Wednesday, April 04, 2007

More Olive Oil, Less Technology

I have just finished Eric Brende’s Better Off: Flipping the Switch on Technology, a account of his time living as part of a group he calls the “Minimites,” who avoid most forms of technology. One back-cover review praised the book in extravagant terms; the reviewer read it slowly, so as to savor it all the longer.

My opinion was the opposite. I thought the writing was unsatisfying and the author clueless, as when he says sexism is a myth because when a man goes into the kitchen where a woman, in her shapeless skin-concealing religion-mandated garment and floppy hat, is doing the women’s work of slicing potatoes, she’s allowed to tell him, “Please make the slices a bit thicker.”

He describes screaming at his wife for not having dinner on the table when he arrives home one late afternoon and happily announces that right after that, she got with the program and started cooking up a storm.

He did offer one insight I thought was worthwhile: That we assume manual labor is for morons because the machines we build to automate tasks do just one thing repeatedly, but if we choose not to use those machines, then in fact we must be quite ingenious and have much and varied knowledge at our disposal.

And of course, his aim of reducing his use of technology to the bare minimum is admirable.

On Saturday, I rode my bike through miles of seeming no-man’s-land—it was a bit eerie—to the opening of a children’s health center in the Bayview district, where I assisted at a bike “road-eo,” which teaches basic cycling skills such as stopping at stop signs, crossing railroad tracks safely, and glancing back over one’s shoulder while rolling forward.

I guided many tiny visitors around the loop over and over. I could tell that one little girl, seven years old, was on the verge of being able to ride by herself. We circled the course several times, but when I tried letting go of the bike, I could see she was going to fall over, and concluded it might be a while longer before she rode by herself.

Then she got going on a very gentle downward slope, and next thing I knew, she rode several feet on her own! It was thrilling. Her mother said, “We’ve been trying to get her to do this for a year!” She called the little girl’s father on her cell phone and announced, “Your daughter is riding a bike!”

Afterwards, I was rather exhausted and had a burrito from El Toro and took a nap.

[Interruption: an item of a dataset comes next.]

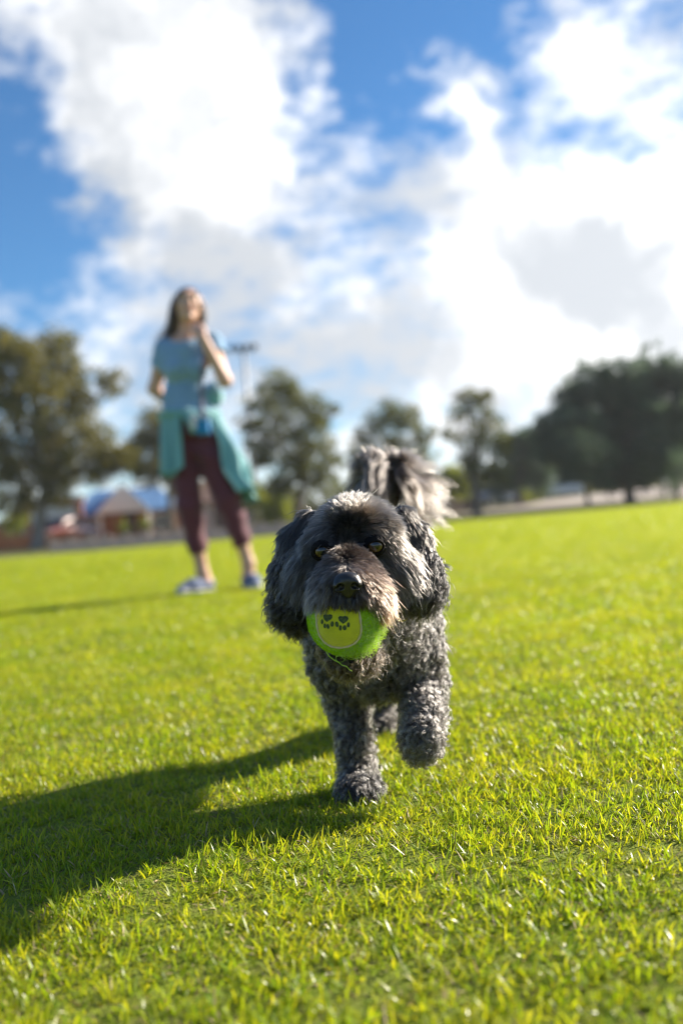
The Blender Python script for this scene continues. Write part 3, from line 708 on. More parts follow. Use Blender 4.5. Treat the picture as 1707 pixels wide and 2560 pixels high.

When I got up, I took Hammett to the vet for a minor procedure. Then I had to wait an hour for a cab, with Hammett in his box beside me, and could hear a couple of the people who work there bantering in the back. One was saying, “Are you saying my dog isn’t cute?”

They decided I would cast the deciding vote and brought out a tiny round dog missing one eye (due to abuse by some human). I agreed with the dog’s owner that she is cute.

Poor Hammett was traumatized, a rigid little clump of cat, by the time he was finally freed from his carrier at home and rushed to hide behind the bathroom sink.

In the evening, Tom and I watched Little Miss Sunshine (spoiler coming up two sentences from now), the ending of which I absolutely loved. I laughed and cried at once. The spectacle of her family willingly making idiots of themselves in solidarity with her was very touching.

I am loving this thing of eating food; I should have started long ago. On Sunday, I made Pasta e Fagioli from Sundays at Moosewood Restaurant (David C. assures me that when I say “fag-ee-OH-lee,” I have the pronunciation exactly right and I should hasten into the nearest Italian restaurant and ask for some just that way) and Smoky Black Bean and Tomato Soup from 366 Delicious Ways to Cook Rice, Beans, and Grains.

I used the largest dried chipotle pepper I had for the latter and the result is quite spicy. I’m glad I didn’t succumb to the impulse to use two peppers or it probably would have been inedible. Near the end of the cooking, I said to myself, “Wait a minute, what happened to the part where you sauté something or other in six tablespoons of oil?”

I squinted at the recipe anew and indeed, there was no mention of sautéing anything in oil, nor in fact any mention of oil in any amount, let alone butter. Ach: fat-free! I upended my olive oil bottle over the pot and the soup came out to be very, very good; the Pasta e Fagioli is good, too.

It appears the author of the bean and grain cookbook aspires to fat-free-ness, which is good, because she then has to find other ways to make everything flavorful by other means, so once I add plenty of oil, the results should be extra-yummy.